By the time Fiesta begins on April 15, Tips will have raised more than $130,000 for scholarships.

“Being Rey Feo gives me the opportunity to meet and interact with people I might never meet otherwise. It’s a rich, life-changing experience. I’m lucky to be on this journey, and I want to share it with as many people as possible.”

That sense of community pride was part of the reason Tips purchased The Fairmount Hotel from a national hotel brand in June 2004. Every king should have a castle, and Tips’ Camelot happens to be a 37-room boutique luxury property in the heart of downtown San Antonio. Tips has arranged to make The Fairmount the official home of Rey Feo for at least the next three years, and he hopes it will be the permanent home for planning and hosting many Rey Feo activities.
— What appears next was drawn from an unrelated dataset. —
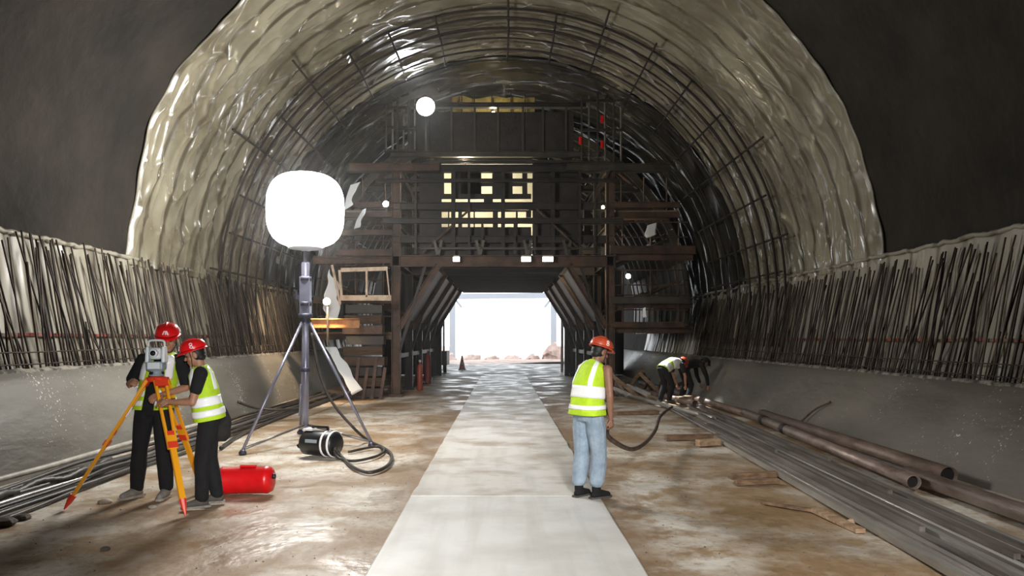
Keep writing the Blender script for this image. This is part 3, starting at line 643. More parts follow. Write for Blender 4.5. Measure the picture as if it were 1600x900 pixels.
# fire extinguisher bottles, portal clutter
def bottle(loc, r, h, label, mt='rust_tank'):
    o = empty('gas_bottle', loc, label, 'bottle'); m = MB(); m.lathe([(r*.9,0),(r,.03),(r,h*.75),(r*.75,h*.87),(r*.3,h*.93),(r*.25,h)],16); m.build('body', mt, o, True)
    m = MB(); m.box((0,0,h+.03),(.07,.05,.07)); m.build('valve','steel_grey',o)
bottle((-2.88,28.2,0), .12, 1.25, 'dark red gas bottle standing inside the left side of the drive-through')
bottle((-2.78,24.6,0), .10, .95, 'short red gas bottle near the second gantry column on the left')
m = empty('generator', (-3.35,37.2,0), 'small dark generator cart parked past the far end of the drive-through, left side', 'machine')
q = MB(); q.box((0,0,.75),(1.15,1.8,.7)); q.build('body','steel_dark',m)
q = MB(); q.box((.1,-.92,.7),(.35,.04,.28)); q.build('number_plate','white',m)
for sx in (-.45,.45):
    q = MB(); q.lathe([(.1,-.08),(.3,-.08),(.3,.08),(.1,.08)],16,(sx,-.5,.3),axis=(1,0,0)); q.build('wheel','black_pl',m,True)
    q = MB(); q.bar((sx*.9,-.6,1.1),(sx*.9,-.6,2.6),.09); q.build('stack_pipe','steel_dark',m)
q = MB(); q.add([(3.0,35.2,0),(3.35,35.2,0),(3.35,36.4,0),(3.0,36.4,0),(3.2,35.2,1.5),(3.35,35.2,1.5),(3.35,36.4,1.5),(3.2,36.4,1.5)],[(0,3,2,1),(4,5,6,7),(0,1,5,4),(1,2,6,5),(2,3,7,6),(3,0,4,7)]); tag(q.build('mud_flap_board','black_pl'),'black tapered board at the far right of the drive-through','board')
for k,(x,z) in enumerate(((3.05,3.0),(3.3,2.5))):
    q = MB(); q.tube([(x,38,0),(x,38,z)],.07,10); tag(q.build('vent_post','cable_w'),'%s pale post beyond the right end of the drive-through' % ('taller','shorter')[k],'post')
def cone(loc, label):
    o = empty('traffic_cone', loc, label, 'cone'); m = MB(); m.box((0,0,.02),(.42,.42,.04)); m.build('base','black_pl',o)
    m = MB(); m.lathe([(.17,.04),(.035,.75),(.02,.77)],16); m.build('body','cone',o,True); m = MB(); m.lathe([(.125,.3),(.095,.45)],16); m.build('band','white',o,True)
cone((-2.25,40.5,0), 'orange traffic cone on the dark ground beyond the gantry')
# outside: gantry crane beam, rubble mounds
cr = empty('gantry_crane', (0,64,0), 'grey overhead crane beam crossing the bright tunnel mouth outside', 'crane')
q = MB(); q.bar((-4.2,0,5.35),(4.6,0,5.45),.5,.45); q.build('girder','crane',cr)
for s in (-1,1):
    q = MB(); q.bar((s*4.4,0,0),(s*4.4,0,5.6),.5); q.build('leg','crane',cr)
    q = MB(); q.bar((s*4.4,0,5.4),(s*3.6,0,4.4),.2); q.bar((s*4.1,0,5.4),(s*4.4,0,4.3),.16); q.build('knee_brace','crane',cr)
random.seed(5)
for k, (x, r, h_) in enumerate(((-4.2,.8,.45),(-2.5,.7,.35),(-.9,.6,.3),(.7,.7,.4),(2.2,.5,.4),(3.75,.75,1.25),(5.6,.8,.9))):
    m = MB(); m.ell((x,56,0),(r,r,h_),None,24,14); m.v = [tuple(V(p)+V((1,1,1))*.35*noise.noise(V(p)*2.6)) for p in m.v]
    tag(m.build('rubble_mound','rubble',None,False),'%s rubble mound in the daylight outside the tunnel mouth' % ('leftmost pinkish','second pinkish','third pinkish','middle pinkish','small pinkish','tallest pinkish','rightmost pinkish')[k],'rubble','rubble mounds outside')
# ================================================================ BALLOON LIGHT
bl = empty('balloon_light', (-3.3,12.3,0), 'large glowing white balloon work light on a tall blue-grey tripod mast', 'work light')
R_, H_ = .63, .61
prof = []
for k in range(25):
    t = -PI/2+PI*k/24; e = .62; prof.append((R_*math.copysign(abs(math.cos(t))**e, math.cos(t))+.001, 3.88+H_*math.copysign(abs(math.sin(t))**.72, math.sin(t))))
m = MB(); m.lathe(prof, 40); m.build('balloon', 'balloon', bl, True)
m = MB(); m.lathe([(.30,3.27),(.27,3.24),(.10,3.215),(.05,3.20)], 24); m.build('base_cap', 'balloon_cap', bl, True)
m = MB(); m.tube([(0,0,.22),(0,0,2.15)], .052, 14); m.build('mast', 'mast', bl, True)
m = MB(); m.tube([(-.055,.0,.95),(-.02,0,2.3)], .026, 10); m.tube([(-.10,.0,.45),(-.075,0,.98)], .018, 8); m.build('side_strut', 'mast', bl, True)
m = MB(); m.box((.0,0,2.45),(.17,.14,.62)); m.tube([(0,0,2.1),(0,0,3.0)], .07, 12); m.build('upper_mast', 'mast', bl)
m = MB(); m.tube([(0,0,2.9),(0,0,3.22)], .035, 10); m.build('neck', 'mast_d', bl, True)
for z, r in ((1.22,.085),(2.12,.12),(2.32,.10),(2.74,.10),(2.98,.06)):
    m = MB(); m.lathe([(r,-.035),(r,.035)], 14, (0,0,z)); m.build('collar', 'mast_d', bl, True)
m = MB(); m.bar((-.16,0,2.43),(.08,0,2.43),.05,.07); m.tube([(-.15,0,2.40),(-.15,0,2.55)],.022,6); m.build('winch_handle', 'mast_d', bl)
for fx, fy in ((-.62,-1.22),(1.18,-.42),(-.42,1.2)):
    m = MB(); m.tube([(fx*.04,fy*.04,2.06),(fx,fy,.06)], .024, 10); lg = m.build('leg', 'mast', bl, True)
    m = MB(); m.tube([(fx*.03,fy*.03,.30),(fx*.97,fy*.97,.08)], .022, 8); m.build('floor_brace', 'steel_grey', bl, True)
    m = MB(); m.lathe([(.06,0),(.06,.03),(.03,.07)], 12, (fx,fy,0)); m.build('foot', 'mast_d', lg, True)
# ballast / control case
cb = empty('control_case', G(495,718)+V((0,.25,0)), 'black control case with white straps lying at the foot of the light mast', 'case', math.radians(-22))
m = MB(); prof = [(.02,-.30),(.15,-.29),(.19,-.25),(.195,.0),(.195,.25),(.15,.29),(.02,.30)]
m.lathe(prof, 18, (0,0,.2), axis=(1,0,0), sy=.95); m.build('body', 'black_pl', cb, True)
for x in (.12,.235):
    m = MB(); m.lathe([(.20,-.016),(.205,0),(.20,.016)], 24, (x,0,.2), axis=(1,0,0), sy=.96); m.build('strap', 'white', cb, True)
m = MB(); m.bar((-.14,0,.44),(.12,0,.44),.04,.03); m.bar((-.14,0,.36),(-.14,0,.44),.03); m.bar((.12,0,.36),(.12,0,.44),.03); m.build('handle', 'black_pl', cb)
m = MB(); m.box((-.18,-.02,.40),(.16,.12,.03)); m.build('label_plate', 'white', cb)
m = MB(); m.box((-.04,-.186,.25),(.2,.02,.045)); m.build('maker_plate', 'inst_d', cb)
m = MB(); m.tube([(-.31,-.05,.18),(-.36,-.08,.14)],.03,8); m.build('socket','black_pl',cb)
def cable(name, pts, r, mt, label, group=None, n=8, cat='cable', ns=6):
    m = MB(); m.tube(smooth_path(pts, ns), r, n); return tag(m.build(name, mt, None, True), label, cat, group)
g = lambda px, py, z=.03: G(px, py, z)
cable('power_cable', [P(487,520,12.25),P(500,585,12.2),P(520,630,12.1),P(552,668,12.0),g(575,688),g(600,700),g(612,712),g(605,728),g(578,738),g(552,730),g(535,715),P(522,700,10.6)], .024, 'cable', 'black cable hanging from the light mast and looping round on the ground')
cable('power_cable', [P(522,704,10.6),g(530,716),g(555,720),g(590,712),g(600,702),g(585,698),g(545,706)], .02, 'cable', 'short black cable loop beside the control case')
cable('power_cable', [P(372,628,14.6),P(400,637,15.0),P(445,640,15.4),P(495,632,17.0),P(545,613,20.5),P(592,602,22.6)], .028, 'cable', 'thin black cable curving across behind the light mast')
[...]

The nearly century-old building has a remarkable history. It would have been destroyed in 1985 to make way for Rivercenter Mall, but city leaders and conservationists worked together to come up with an extraordinary plan: Move the building six blocks down South Alamo Street. This miracle of modern engineering took six days to complete, gaining international media attention and earning the hotel a place in the Guinness Book of World Records as the heaviest structure ever moved.

The Fairmount is a labor of love that he envisions as a world-class property, offering services not found anywhere else in South Texas, from helicopter tours of the city to luxury yacht-sailing packages along the Coastal Bend and jet charters to just about anywhere.

The current Rey Feo has much more planned for the future. Fiesta activities this year are scheduled from April 15-24. But if Tips has his way, “Viva Fiesta” will be a familiar cry heard year-round across the country.